The book is organized into three parts. Part I concerns skill-building, primarily in the area of relationships — with a client, with agencies, with other attorneys and with the judiciary. The down-to-earth, detailed advice would be useful for any attorney — and, for that matter, much of it for any person engaging in professional interface with others.

Particularly in the chapter on intercultural skills, Miller suggests steps to hone in on improving how one listens and communicates.  He talks about the different “registers” that clients and professionals may employ in speaking to each other, on a formality scale of “static or frozen” to intimate. Sensitivity to where communications fall on that scale, and why each is used, is a key skill for working with low-income and indigent populations.
Perhaps the most important caution in these chapters is that no one should make assumptions, based either on having dealt with other individuals from a specific cultural or legal category, or on multicultural training which might creep over into stereotyping. If there is confusion, it is important to ask and keep asking, Miller says.

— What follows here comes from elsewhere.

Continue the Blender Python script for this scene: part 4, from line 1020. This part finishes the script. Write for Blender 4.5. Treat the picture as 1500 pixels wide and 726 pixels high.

That leads into other strong advice concerning the need for clarity. The book advises writing action steps and expectations down, after ascertaining that the pro bono client actually has the resources to carry them out.

 Then Part II goes through some of the conditions an attorney might encounter in serving particular populations likely to need pro bono work.
For example, in a chapter about the releasee, there is an in-depth discussion about the collateral consequences of incarceration, and a list of considerations to start helping ex-offenders. Such factors as the difficulty in establishing identification after prison time may be less than apparent to those who have never faced such challenges.

Because the book is for a national audience, Miller avoids specifics of state law, but does include relevant federal statute. The chapter on assisting people who have served in the military explains the Uniformed Services Employment and Reemployment Rights Act of 1994 in detail.
The final section covers “Serving the Charitable Organization,” including avenues to start a pro bono program to address unmet needs.

Throughout the book, illustrative and occasionally amusing vignettes about the experience of pro bono attorneys serve to make the book’s message real and urgent.

The text also quotes ABA standards and model rules, draws from case law, and uses examples such as the Stand Down local service member project and Justice for Our Neighbors helping immigration clients.

Miller himself states about Building Your Practice with Pro Bono for Lawyers, “My purpose was to help lawyers everywhere get past several obstacles to pro bono service such as different practice areas, inconvenient office location, limited availability of programs, and cultural barriers. At the same time, though, I wanted to represent in the most positive light the Grand Rapids Bar, our campus here, and the lawyers of Grand Rapids, for their wonderful pro bono service.”